Seed Saving can be incredibly simple

Each sprout on that potato is an "eye", which can be buried and become it's own potato plant.

Each sprout on that potato is an “eye”, which can be buried and become its own potato plant.

Depending on the variety you use, your potatoes may actually give off potato seeds that look like the ones from any other plants, but most people will probably just use seed potatoes in an emergency. All you need to do is wait for a potato to begin “sprouting”, cut off the sprouts (also called eyes) with a goodly chunk of potato to go with it for nutrition, and plant it. Compared to most plants that require a fairly painstaking seed removal process, just cutting up another potato is remarkably easy.

A few warnings when planting and eating potatoes

If you decide to go with the potato in your garden, remember that the stem, leaves, fruits, and basically any part of the potato aside from the tubers are poisonous so never, ever eat them.

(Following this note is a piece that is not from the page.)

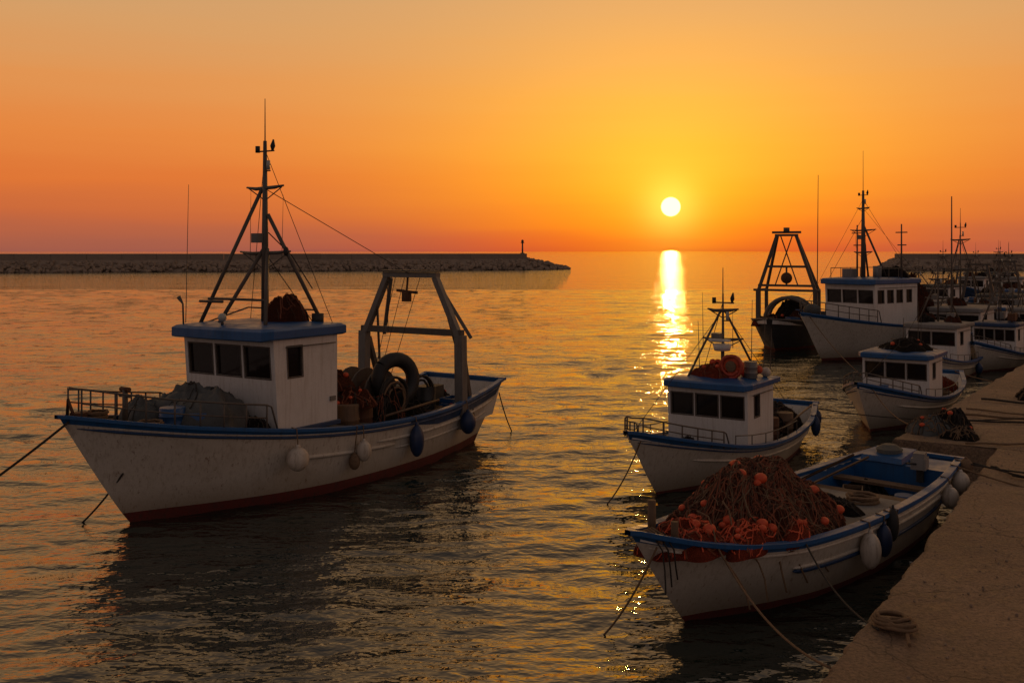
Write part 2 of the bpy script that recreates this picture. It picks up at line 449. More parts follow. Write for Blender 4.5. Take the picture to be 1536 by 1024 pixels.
def barrel(mb, c, r, h, mat):
    n = 18; zs = [0, .02, .3, .32, .34, .64, .66, .68, .97, 1]; rs = [.96, 1, 1, 1.05, 1, 1, 1.05, 1, 1, .95]
    mb.tube([(c[0], c[1], c[2]+h*z) for z in zs], [r*q for q in rs], mat, n)
def crate(mb, c, d, mat, rz):
    x, y, z = d
    mb.box((c[0], c[1], c[2]+.02), (x, y, .03), mat, rz)
    cr, sr = math.cos(rz), math.sin(rz)
    for k in range(3):
        zz = c[2]+.06+k*(z-.06)/2.4
        for (ox, oy, dx, dy) in ((x/2, 0, .025, y), (-x/2, 0, .025, y), (0, y/2-.014, x-.03, .024), (0, -y/2+.014, x-.03, .024)):
            mb.box((c[0]+ox*cr-oy*sr, c[1]+ox*sr+oy*cr, zz+.03), (dx, dy, (z-.06)/3.2), mat, rz)
def clutter(B, name, a0, a1, lw, zf, n, seed, big=1.0):
    r = random.Random(seed); mb = MB()
    for i in range(n):
        a = r.uniform(a0, a1); l = r.uniform(-lw, lw); z = zf(a); k = r.random()
        if k < .25: barrel(mb, P(a, l, z), .22*big, .6*big, r.choice(['rust', 'blue_plastic', 'wood', 'tarp']))
        elif k < .45: crate(mb, P(a, l, z), (.6*big, .42*big, .32*big), r.choice(['wood', 'blue_plastic', 'grey_steel']), r.uniform(0, 3))
        elif k < .8: mb.heap(P(a, l, z), r.uniform(.35, .7)*big, r.uniform(.3, .5)*big, r.uniform(.25, .55)*big, r.choice(['net_brown', 'net_dark', 'net_orange']), r.choice(['net_strand', 'rope_dark']), r, 16, r.choice([0, 3]), .06)
        else: mb.coil(P(a, l, z), .24*big, .025, 4, r.choice(['rope', 'rope_dark']), r)
    mb.obj(name, B.e)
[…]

Furthermore, all sprouts and green areas on potato tubers are likewise poisonous, so remove them before eating.

When planting, always keep potatoes away from tomato plants as they are closely related and share the same predators. Place some wood ashes around the base of each plant once the potato stem starts to sprout to keep away grubs and worms that will attempt to attack it. Finally, if you have sticky, clay soils that will be hard for the potato plant to form tubers in you will want to spend extra time breaking up the soil and adding soil amendments to loosen it up. Failure to do so may reduce the size of potato tubers or reduce the number of tubers produced per plant, neither of which is good in an emergency.

And that is the potato, a humble but valuable survival vegetable. I recommend adding it…if only so you can boil ‘em, mash ‘em, stick ‘em in a stew!